Given request: Return the lines from the one that contains "Continue the Blender" through the one that contains "struct('trim_4', bm, 'wall')", both included, exactly as written and with nothing added.

--- start Record extracts ---

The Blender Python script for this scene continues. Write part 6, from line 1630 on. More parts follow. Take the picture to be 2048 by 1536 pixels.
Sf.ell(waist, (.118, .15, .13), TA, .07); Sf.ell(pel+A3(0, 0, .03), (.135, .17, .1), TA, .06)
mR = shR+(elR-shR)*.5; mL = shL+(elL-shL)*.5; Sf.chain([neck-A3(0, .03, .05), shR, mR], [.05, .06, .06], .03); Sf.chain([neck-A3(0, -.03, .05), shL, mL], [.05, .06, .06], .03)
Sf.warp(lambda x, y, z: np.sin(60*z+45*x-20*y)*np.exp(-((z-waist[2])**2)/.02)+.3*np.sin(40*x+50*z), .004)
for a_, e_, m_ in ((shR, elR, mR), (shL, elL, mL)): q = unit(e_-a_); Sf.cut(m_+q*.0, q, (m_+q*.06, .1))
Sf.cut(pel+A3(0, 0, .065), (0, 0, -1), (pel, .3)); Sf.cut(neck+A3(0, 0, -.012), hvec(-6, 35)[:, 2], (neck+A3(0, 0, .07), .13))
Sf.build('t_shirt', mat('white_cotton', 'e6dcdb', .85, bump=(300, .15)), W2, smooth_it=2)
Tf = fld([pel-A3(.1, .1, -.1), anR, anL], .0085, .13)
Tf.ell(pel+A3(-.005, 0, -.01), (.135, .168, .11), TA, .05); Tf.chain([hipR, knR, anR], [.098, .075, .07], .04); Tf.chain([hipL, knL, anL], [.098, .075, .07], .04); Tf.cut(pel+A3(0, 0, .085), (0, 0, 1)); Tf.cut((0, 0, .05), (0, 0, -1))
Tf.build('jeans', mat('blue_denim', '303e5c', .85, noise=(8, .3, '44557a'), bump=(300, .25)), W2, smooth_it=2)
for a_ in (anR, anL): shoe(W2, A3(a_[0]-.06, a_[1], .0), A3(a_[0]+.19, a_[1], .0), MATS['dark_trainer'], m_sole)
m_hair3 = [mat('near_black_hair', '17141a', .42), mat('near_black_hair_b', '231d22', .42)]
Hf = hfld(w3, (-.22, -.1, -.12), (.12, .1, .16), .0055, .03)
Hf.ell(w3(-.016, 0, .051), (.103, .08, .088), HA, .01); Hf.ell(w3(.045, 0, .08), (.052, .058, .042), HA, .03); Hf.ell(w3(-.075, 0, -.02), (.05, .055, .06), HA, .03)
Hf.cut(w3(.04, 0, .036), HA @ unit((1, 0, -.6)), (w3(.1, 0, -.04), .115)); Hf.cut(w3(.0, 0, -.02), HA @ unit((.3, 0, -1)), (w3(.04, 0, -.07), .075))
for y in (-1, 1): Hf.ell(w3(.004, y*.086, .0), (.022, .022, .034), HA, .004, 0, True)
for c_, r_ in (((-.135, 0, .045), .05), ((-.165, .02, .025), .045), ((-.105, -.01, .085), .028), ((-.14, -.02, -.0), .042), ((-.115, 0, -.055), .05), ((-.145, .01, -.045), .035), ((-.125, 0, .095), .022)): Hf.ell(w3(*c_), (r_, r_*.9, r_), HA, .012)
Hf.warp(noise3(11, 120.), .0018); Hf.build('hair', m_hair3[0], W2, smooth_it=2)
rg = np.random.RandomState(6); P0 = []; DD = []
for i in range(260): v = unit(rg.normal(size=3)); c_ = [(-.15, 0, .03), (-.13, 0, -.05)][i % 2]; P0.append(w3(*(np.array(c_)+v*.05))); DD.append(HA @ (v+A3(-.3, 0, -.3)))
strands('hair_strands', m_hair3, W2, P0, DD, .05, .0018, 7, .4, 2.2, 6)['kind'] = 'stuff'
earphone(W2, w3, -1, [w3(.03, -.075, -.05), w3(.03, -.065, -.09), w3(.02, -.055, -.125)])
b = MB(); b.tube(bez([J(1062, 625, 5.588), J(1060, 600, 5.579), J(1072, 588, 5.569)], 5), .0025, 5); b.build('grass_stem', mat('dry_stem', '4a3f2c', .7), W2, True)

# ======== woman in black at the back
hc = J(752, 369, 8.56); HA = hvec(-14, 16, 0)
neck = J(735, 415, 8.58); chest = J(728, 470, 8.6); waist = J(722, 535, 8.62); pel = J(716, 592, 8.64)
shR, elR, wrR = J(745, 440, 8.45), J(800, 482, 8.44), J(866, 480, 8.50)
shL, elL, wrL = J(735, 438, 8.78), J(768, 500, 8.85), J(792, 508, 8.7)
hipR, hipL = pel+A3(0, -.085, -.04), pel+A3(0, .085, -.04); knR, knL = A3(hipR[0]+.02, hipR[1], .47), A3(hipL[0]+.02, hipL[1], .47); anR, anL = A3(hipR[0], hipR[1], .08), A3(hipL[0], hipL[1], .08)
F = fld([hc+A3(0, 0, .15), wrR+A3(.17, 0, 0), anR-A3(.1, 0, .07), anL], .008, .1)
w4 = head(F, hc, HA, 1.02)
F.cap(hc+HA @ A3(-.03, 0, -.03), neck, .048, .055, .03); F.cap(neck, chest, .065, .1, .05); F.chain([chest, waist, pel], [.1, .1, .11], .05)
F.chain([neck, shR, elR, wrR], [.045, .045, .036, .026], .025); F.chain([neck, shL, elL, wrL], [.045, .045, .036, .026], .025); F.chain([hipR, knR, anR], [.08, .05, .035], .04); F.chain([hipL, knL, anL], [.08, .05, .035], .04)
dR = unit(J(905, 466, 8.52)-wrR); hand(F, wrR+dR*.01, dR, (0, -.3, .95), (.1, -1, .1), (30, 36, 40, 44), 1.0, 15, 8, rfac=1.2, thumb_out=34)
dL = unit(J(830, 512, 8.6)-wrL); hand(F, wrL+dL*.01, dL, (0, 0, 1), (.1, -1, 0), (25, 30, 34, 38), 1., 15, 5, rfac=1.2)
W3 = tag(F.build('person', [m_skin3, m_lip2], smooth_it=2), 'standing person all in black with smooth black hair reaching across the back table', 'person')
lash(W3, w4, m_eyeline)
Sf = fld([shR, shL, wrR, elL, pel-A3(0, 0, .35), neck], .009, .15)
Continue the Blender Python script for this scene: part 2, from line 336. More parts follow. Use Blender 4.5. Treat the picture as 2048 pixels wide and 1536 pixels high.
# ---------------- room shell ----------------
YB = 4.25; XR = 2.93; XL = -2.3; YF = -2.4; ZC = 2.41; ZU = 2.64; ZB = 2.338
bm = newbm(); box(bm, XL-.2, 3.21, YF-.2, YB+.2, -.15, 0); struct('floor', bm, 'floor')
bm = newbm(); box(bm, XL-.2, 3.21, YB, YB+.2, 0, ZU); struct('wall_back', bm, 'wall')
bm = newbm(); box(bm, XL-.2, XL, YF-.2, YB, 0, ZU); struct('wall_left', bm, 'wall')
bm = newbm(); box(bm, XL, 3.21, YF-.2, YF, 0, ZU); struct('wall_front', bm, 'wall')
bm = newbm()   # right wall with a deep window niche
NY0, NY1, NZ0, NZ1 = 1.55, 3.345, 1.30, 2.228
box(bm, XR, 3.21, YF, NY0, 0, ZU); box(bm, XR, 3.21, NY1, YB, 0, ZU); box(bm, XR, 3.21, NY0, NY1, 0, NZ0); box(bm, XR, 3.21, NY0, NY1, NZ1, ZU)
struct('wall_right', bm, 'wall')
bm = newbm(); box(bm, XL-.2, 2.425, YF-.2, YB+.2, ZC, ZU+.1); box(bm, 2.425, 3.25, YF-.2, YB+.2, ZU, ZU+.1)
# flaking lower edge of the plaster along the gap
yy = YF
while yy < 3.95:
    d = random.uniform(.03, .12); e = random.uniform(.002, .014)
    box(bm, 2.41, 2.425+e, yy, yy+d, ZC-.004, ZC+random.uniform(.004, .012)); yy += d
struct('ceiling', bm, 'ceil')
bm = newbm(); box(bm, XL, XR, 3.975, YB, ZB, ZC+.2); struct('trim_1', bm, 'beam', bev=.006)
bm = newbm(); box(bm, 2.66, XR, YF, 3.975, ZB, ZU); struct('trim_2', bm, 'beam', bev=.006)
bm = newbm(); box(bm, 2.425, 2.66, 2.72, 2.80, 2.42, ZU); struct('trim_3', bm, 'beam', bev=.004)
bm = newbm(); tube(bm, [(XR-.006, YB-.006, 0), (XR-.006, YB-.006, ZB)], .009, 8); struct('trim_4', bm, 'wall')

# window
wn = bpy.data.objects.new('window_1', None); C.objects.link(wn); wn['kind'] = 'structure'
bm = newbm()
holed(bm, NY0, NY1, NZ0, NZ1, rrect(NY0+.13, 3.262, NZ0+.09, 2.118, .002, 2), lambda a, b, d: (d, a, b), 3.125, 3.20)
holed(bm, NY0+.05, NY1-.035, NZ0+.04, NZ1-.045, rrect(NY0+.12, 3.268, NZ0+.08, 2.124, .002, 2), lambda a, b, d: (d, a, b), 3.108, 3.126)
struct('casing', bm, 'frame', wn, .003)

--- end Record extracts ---

Correct result:
Continue the Blender Python script for this scene: part 2, from line 336. More parts follow. Use Blender 4.5. Treat the picture as 2048 pixels wide and 1536 pixels high.
# ---------------- room shell ----------------
YB = 4.25; XR = 2.93; XL = -2.3; YF = -2.4; ZC = 2.41; ZU = 2.64; ZB = 2.338
bm = newbm(); box(bm, XL-.2, 3.21, YF-.2, YB+.2, -.15, 0); struct('floor', bm, 'floor')
bm = newbm(); box(bm, XL-.2, 3.21, YB, YB+.2, 0, ZU); struct('wall_back', bm, 'wall')
bm = newbm(); box(bm, XL-.2, XL, YF-.2, YB, 0, ZU); struct('wall_left', bm, 'wall')
bm = newbm(); box(bm, XL, 3.21, YF-.2, YF, 0, ZU); struct('wall_front', bm, 'wall')
bm = newbm()   # right wall with a deep window niche
NY0, NY1, NZ0, NZ1 = 1.55, 3.345, 1.30, 2.228
box(bm, XR, 3.21, YF, NY0, 0, ZU); box(bm, XR, 3.21, NY1, YB, 0, ZU); box(bm, XR, 3.21, NY0, NY1, 0, NZ0); box(bm, XR, 3.21, NY0, NY1, NZ1, ZU)
struct('wall_right', bm, 'wall')
bm = newbm(); box(bm, XL-.2, 2.425, YF-.2, YB+.2, ZC, ZU+.1); box(bm, 2.425, 3.25, YF-.2, YB+.2, ZU, ZU+.1)
# flaking lower edge of the plaster along the gap
yy = YF
while yy < 3.95:
    d = random.uniform(.03, .12); e = random.uniform(.002, .014)
    box(bm, 2.41, 2.425+e, yy, yy+d, ZC-.004, ZC+random.uniform(.004, .012)); yy += d
struct('ceiling', bm, 'ceil')
bm = newbm(); box(bm, XL, XR, 3.975, YB, ZB, ZC+.2); struct('trim_1', bm, 'beam', bev=.006)
bm = newbm(); box(bm, 2.66, XR, YF, 3.975, ZB, ZU); struct('trim_2', bm, 'beam', bev=.006)
bm = newbm(); box(bm, 2.425, 2.66, 2.72, 2.80, 2.42, ZU); struct('trim_3', bm, 'beam', bev=.004)
bm = newbm(); tube(bm, [(XR-.006, YB-.006, 0), (XR-.006, YB-.006, ZB)], .009, 8); struct('trim_4', bm, 'wall')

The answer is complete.